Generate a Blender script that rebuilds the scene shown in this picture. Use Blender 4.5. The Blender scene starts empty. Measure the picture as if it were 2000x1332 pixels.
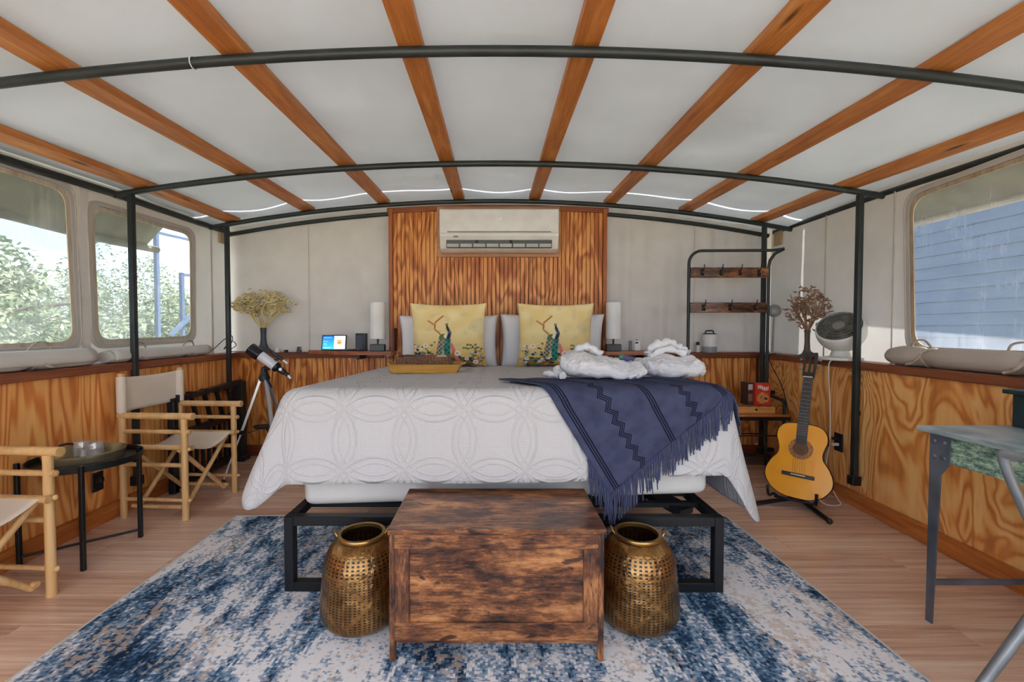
import bpy, bmesh, math, random
from mathutils import Vector, Matrix, noise as mnoise
PI = math.pi
S = bpy.context.scene
COL = S.collection
random.seed(7)

# ------------------------------------------------------------------ camera
cam_d = bpy.data.cameras.new('camera')
cam = bpy.data.objects.new('camera', cam_d); COL.objects.link(cam)
cam_d.sensor_width = 36.0
cam_d.lens = 36.0 * 860.0 / 2000.0
cam_d.shift_x = 0.016
cam_d.clip_start = 0.02; cam_d.clip_end = 400
cam.location = (0, 0, 1.167)
cam.rotation_euler = (PI / 2 - math.atan(23 / 860), 0, 0)
S.camera = cam

# ------------------------------------------------------------------ colour management
vs = S.view_settings
vs.view_transform = 'Standard'; vs.look = 'None'; vs.gamma = 1.0
vs.use_curve_mapping = False
vs.exposure = 1.14
S.cycles.use_denoising = True
S.cycles.max_bounces = 5
S.cycles.diffuse_bounces = 4
S.cycles.glossy_bounces = 2
S.cycles.transmission_bounces = 3
S.cycles.transparent_max_bounces = 8
S.cycles.use_adaptive_sampling = True
S.cycles.adaptive_threshold = 0.09
S.cycles.adaptive_min_samples = 14
S.cycles.sample_clamp_indirect = 6.0
S.cycles.caustics_reflective = False
S.cycles.caustics_refractive = False

# ------------------------------------------------------------------ world: blue sky with soft clouds all round
def build_world():
    w = bpy.data.worlds.new('sky'); S.world = w; w.use_nodes = True
    nt = w.node_tree; nt.nodes.clear()
    N, L = nt.nodes.new, nt.links.new
    tc = N('ShaderNodeTexCoord')
    mp = N('ShaderNodeMapping'); mp.inputs['Scale'].default_value = (1, 1, 1.6)
    L(tc.outputs['Generated'], mp.inputs['Vector'])
    nz = N('ShaderNodeTexNoise'); nz.inputs['Scale'].default_value = 2.6; nz.inputs['Detail'].default_value = 4
    L(mp.outputs['Vector'], nz.inputs['Vector'])
    cr = N('ShaderNodeValToRGB')
    cr.color_ramp.elements[0].position = 0.42; cr.color_ramp.elements[0].color = (0.42, 0.58, 0.84, 1)
    cr.color_ramp.elements[1].position = 0.60; cr.color_ramp.elements[1].color = (0.95, 0.96, 0.98, 1)
    L(nz.outputs['Fac'], cr.inputs['Fac'])
    bg = N('ShaderNodeBackground'); bg.inputs['Strength'].default_value = 1.6
    L(cr.outputs['Color'], bg.inputs['Color'])
    out = N('ShaderNodeOutputWorld'); L(bg.outputs['Background'], out.inputs['Surface'])
build_world()

# ------------------------------------------------------------------ sun, high on the right
sun_d = bpy.data.lights.new('sun', 'SUN'); sun = bpy.data.objects.new('sun', sun_d); COL.objects.link(sun)
sun_d.energy = 8.0; sun_d.angle = math.radians(0.6); sun_d.color = (1.0, 0.975, 0.95)
sd = Vector((-math.cos(math.radians(54)), 0.03, -math.sin(math.radians(54))))
sun.rotation_euler = sd.to_track_quat('-Z', 'Y').to_euler()
sun.location = (6, 2, 8)

# ------------------------------------------------------------------ material helpers
def lin(c):
    return tuple(((x / 255.0) / 12.92 if x / 255.0 <= 0.04045 else ((x / 255.0 + 0.055) / 1.055) ** 2.4) for x in c) + (1.0,)
MATS = {}
class NT:
    def __init__(s, name):
        s.m = bpy.data.materials.new(name); s.m.use_nodes = True
        s.nt = s.m.node_tree; s.nt.nodes.clear()
        s.out = s.n('ShaderNodeOutputMaterial')
    def n(s, t, **kw):
        nd = s.nt.nodes.new(t)
        for k, v in kw.items():
            if hasattr(nd, k): setattr(nd, k, v)
        return nd
    def l(s, a, b): s.nt.links.new(a, b)
    def put(s, sock, v):
        if hasattr(v, 'is_output') or isinstance(v, bpy.types.NodeSocket): s.l(v, sock)
        else: sock.default_value = v
    def math(s, op, a, b=None, c=None):
        nd = s.n('ShaderNodeMath', operation=op)
        s.put(nd.inputs[0], a)
        if b is not None: s.put(nd.inputs[1], b)
        if c is not None: s.put(nd.inputs[2], c)
        return nd.outputs[0]
    def ramp(s, fac, stops, interp='LINEAR'):
        nd = s.n('ShaderNodeValToRGB'); cr = nd.color_ramp; cr.interpolation = interp
        while len(cr.elements) < len(stops): cr.elements.new(0.5)
        for e, (p, c) in zip(cr.elements, stops):
            e.position = p; e.color = c if len(c) == 4 else tuple(c) + (1,)
        s.put(nd.inputs['Fac'], fac)
        return nd.outputs['Color']
    def mix(s, fac, a, b, mode='MIX'):
        nd = s.n('ShaderNodeMixRGB', blend_type=mode)
        s.put(nd.inputs[0], fac); s.put(nd.inputs[1], a); s.put(nd.inputs[2], b)
        return nd.outputs[0]
    def coord(s, kind='Object', scale=(1, 1, 1), rnd=0.0, rot=(0, 0, 0)):
        if kind == 'World':
            o = s.n('ShaderNodeNewGeometry').outputs['Position']
        else:
            o = s.n('ShaderNodeTexCoord').outputs[kind]
        if rnd:
            oi = s.n('ShaderNodeObjectInfo')
            vm = s.n('ShaderNodeVectorMath', operation='ADD')
            cx = s.n('ShaderNodeCombineXYZ')
            r = s.math('MULTIPLY', oi.outputs['Random'], rnd)
            s.l(r, cx.inputs[0]); s.l(s.math('MULTIPLY', r, 1.7), cx.inputs[1]); s.l(s.math('MULTIPLY', r, 0.6), cx.inputs[2])
            s.l(o, vm.inputs[0]); s.l(cx.outputs[0], vm.inputs[1]); o = vm.outputs[0]
        mp = s.n('ShaderNodeMapping'); mp.inputs['Scale'].default_value = scale; mp.inputs['Rotation'].default_value = rot
        s.l(o, mp.inputs['Vector'])
        return mp.outputs['Vector']
    def noise(s, vec, scale, detail=2.0, rough=0.5, dist=0.0):
        nd = s.n('ShaderNodeTexNoise')
        nd.inputs['Scale'].default_value = scale; nd.inputs['Detail'].default_value = detail
        nd.inputs['Roughness'].default_value = rough; nd.inputs['Distortion'].default_value = dist
        s.l(vec, nd.inputs['Vector'])
        return nd.outputs['Fac']
    def bump(s, h, strength=0.2, dist=0.01):
        nd = s.n('ShaderNodeBump'); nd.inputs['Strength'].default_value = strength; nd.inputs['Distance'].default_value = dist
        s.put(nd.inputs['Height'], h)
        return nd.outputs['Normal']
    def bsdf(s, color, rough=0.5, metal=0.0, normal=None, **kw):
        b = s.n('ShaderNodeBsdfPrincipled')
        s.put(b.inputs['Base Color'], color); s.put(b.inputs['Roughness'], rough); s.put(b.inputs['Metallic'], metal)
        if normal is not None: s.l(normal, b.inputs['Normal'])
        for k, v in kw.items(): s.put(b.inputs[k.replace('_', ' ')], v)
        return b.outputs[0]
    def done(s, sh):
        s.l(sh, s.out.inputs['Surface']); return s.m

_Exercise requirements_
Omit the pictures and reproduce the listing exactly.

_Answer to the task_
Generate a Blender script that rebuilds the scene shown in this picture. Use Blender 4.5. The Blender scene starts empty. Measure the picture as if it were 2000x1332 pixels.
import bpy, bmesh, math, random
from mathutils import Vector, Matrix, noise as mnoise
PI = math.pi
S = bpy.context.scene
COL = S.collection
random.seed(7)

# ------------------------------------------------------------------ camera
cam_d = bpy.data.cameras.new('camera')
cam = bpy.data.objects.new('camera', cam_d); COL.objects.link(cam)
cam_d.sensor_width = 36.0
cam_d.lens = 36.0 * 860.0 / 2000.0
cam_d.shift_x = 0.016
cam_d.clip_start = 0.02; cam_d.clip_end = 400
cam.location = (0, 0, 1.167)
cam.rotation_euler = (PI / 2 - math.atan(23 / 860), 0, 0)
S.camera = cam

# ------------------------------------------------------------------ colour management
vs = S.view_settings
vs.view_transform = 'Standard'; vs.look = 'None'; vs.gamma = 1.0
vs.use_curve_mapping = False
vs.exposure = 1.14
S.cycles.use_denoising = True
S.cycles.max_bounces = 5
S.cycles.diffuse_bounces = 4
S.cycles.glossy_bounces = 2
S.cycles.transmission_bounces = 3
S.cycles.transparent_max_bounces = 8
S.cycles.use_adaptive_sampling = True
S.cycles.adaptive_threshold = 0.09
S.cycles.adaptive_min_samples = 14
S.cycles.sample_clamp_indirect = 6.0
S.cycles.caustics_reflective = False
S.cycles.caustics_refractive = False

# ------------------------------------------------------------------ world: blue sky with soft clouds all round
def build_world():
    w = bpy.data.worlds.new('sky'); S.world = w; w.use_nodes = True
    nt = w.node_tree; nt.nodes.clear()
    N, L = nt.nodes.new, nt.links.new
    tc = N('ShaderNodeTexCoord')
    mp = N('ShaderNodeMapping'); mp.inputs['Scale'].default_value = (1, 1, 1.6)
    L(tc.outputs['Generated'], mp.inputs['Vector'])
    nz = N('ShaderNodeTexNoise'); nz.inputs['Scale'].default_value = 2.6; nz.inputs['Detail'].default_value = 4
    L(mp.outputs['Vector'], nz.inputs['Vector'])
    cr = N('ShaderNodeValToRGB')
    cr.color_ramp.elements[0].position = 0.42; cr.color_ramp.elements[0].color = (0.42, 0.58, 0.84, 1)
    cr.color_ramp.elements[1].position = 0.60; cr.color_ramp.elements[1].color = (0.95, 0.96, 0.98, 1)
    L(nz.outputs['Fac'], cr.inputs['Fac'])
    bg = N('ShaderNodeBackground'); bg.inputs['Strength'].default_value = 1.6
    L(cr.outputs['Color'], bg.inputs['Color'])
    out = N('ShaderNodeOutputWorld'); L(bg.outputs['Background'], out.inputs['Surface'])
build_world()

# ------------------------------------------------------------------ sun, high on the right
sun_d = bpy.data.lights.new('sun', 'SUN'); sun = bpy.data.objects.new('sun', sun_d); COL.objects.link(sun)
sun_d.energy = 8.0; sun_d.angle = math.radians(0.6); sun_d.color = (1.0, 0.975, 0.95)
sd = Vector((-math.cos(math.radians(54)), 0.03, -math.sin(math.radians(54))))
sun.rotation_euler = sd.to_track_quat('-Z', 'Y').to_euler()
sun.location = (6, 2, 8)

# ------------------------------------------------------------------ material helpers
def lin(c):
    return tuple(((x / 255.0) / 12.92 if x / 255.0 <= 0.04045 else ((x / 255.0 + 0.055) / 1.055) ** 2.4) for x in c) + (1.0,)
MATS = {}
class NT:
    def __init__(s, name):
        s.m = bpy.data.materials.new(name); s.m.use_nodes = True
        s.nt = s.m.node_tree; s.nt.nodes.clear()
        s.out = s.n('ShaderNodeOutputMaterial')
    def n(s, t, **kw):
        nd = s.nt.nodes.new(t)
        for k, v in kw.items():
            if hasattr(nd, k): setattr(nd, k, v)
        return nd
    def l(s, a, b): s.nt.links.new(a, b)
    def put(s, sock, v):
        if hasattr(v, 'is_output') or isinstance(v, bpy.types.NodeSocket): s.l(v, sock)
        else: sock.default_value = v
    def math(s, op, a, b=None, c=None):
        nd = s.n('ShaderNodeMath', operation=op)
        s.put(nd.inputs[0], a)
        if b is not None: s.put(nd.inputs[1], b)
        if c is not None: s.put(nd.inputs[2], c)
        return nd.outputs[0]
    def ramp(s, fac, stops, interp='LINEAR'):
        nd = s.n('ShaderNodeValToRGB'); cr = nd.color_ramp; cr.interpolation = interp
        while len(cr.elements) < len(stops): cr.elements.new(0.5)
        for e, (p, c) in zip(cr.elements, stops):
            e.position = p; e.color = c if len(c) == 4 else tuple(c) + (1,)
        s.put(nd.inputs['Fac'], fac)
        return nd.outputs['Color']
    def mix(s, fac, a, b, mode='MIX'):
        nd = s.n('ShaderNodeMixRGB', blend_type=mode)
        s.put(nd.inputs[0], fac); s.put(nd.inputs[1], a); s.put(nd.inputs[2], b)
        return nd.outputs[0]
    def coord(s, kind='Object', scale=(1, 1, 1), rnd=0.0, rot=(0, 0, 0)):
        if kind == 'World':
            o = s.n('ShaderNodeNewGeometry').outputs['Position']
        else:
            o = s.n('ShaderNodeTexCoord').outputs[kind]
        if rnd:
            oi = s.n('ShaderNodeObjectInfo')
            vm = s.n('ShaderNodeVectorMath', operation='ADD')
            cx = s.n('ShaderNodeCombineXYZ')
            r = s.math('MULTIPLY', oi.outputs['Random'], rnd)
            s.l(r, cx.inputs[0]); s.l(s.math('MULTIPLY', r, 1.7), cx.inputs[1]); s.l(s.math('MULTIPLY', r, 0.6), cx.inputs[2])
            s.l(o, vm.inputs[0]); s.l(cx.outputs[0], vm.inputs[1]); o = vm.outputs[0]
        mp = s.n('ShaderNodeMapping'); mp.inputs['Scale'].default_value = scale; mp.inputs['Rotation'].default_value = rot
        s.l(o, mp.inputs['Vector'])
        return mp.outputs['Vector']
    def noise(s, vec, scale, detail=2.0, rough=0.5, dist=0.0):
        nd = s.n('ShaderNodeTexNoise')
        nd.inputs['Scale'].default_value = scale; nd.inputs['Detail'].default_value = detail
        nd.inputs['Roughness'].default_value = rough; nd.inputs['Distortion'].default_value = dist
        s.l(vec, nd.inputs['Vector'])
        return nd.outputs['Fac']
    def bump(s, h, strength=0.2, dist=0.01):
        nd = s.n('ShaderNodeBump'); nd.inputs['Strength'].default_value = strength; nd.inputs['Distance'].default_value = dist
        s.put(nd.inputs['Height'], h)
        return nd.outputs['Normal']
    def bsdf(s, color, rough=0.5, metal=0.0, normal=None, **kw):
        b = s.n('ShaderNodeBsdfPrincipled')
        s.put(b.inputs['Base Color'], color); s.put(b.inputs['Roughness'], rough); s.put(b.inputs['Metallic'], metal)
        if normal is not None: s.l(normal, b.inputs['Normal'])
        for k, v in kw.items(): s.put(b.inputs[k.replace('_', ' ')], v)
        return b.outputs[0]
    def done(s, sh):
        s.l(sh, s.out.inputs['Surface']); return s.m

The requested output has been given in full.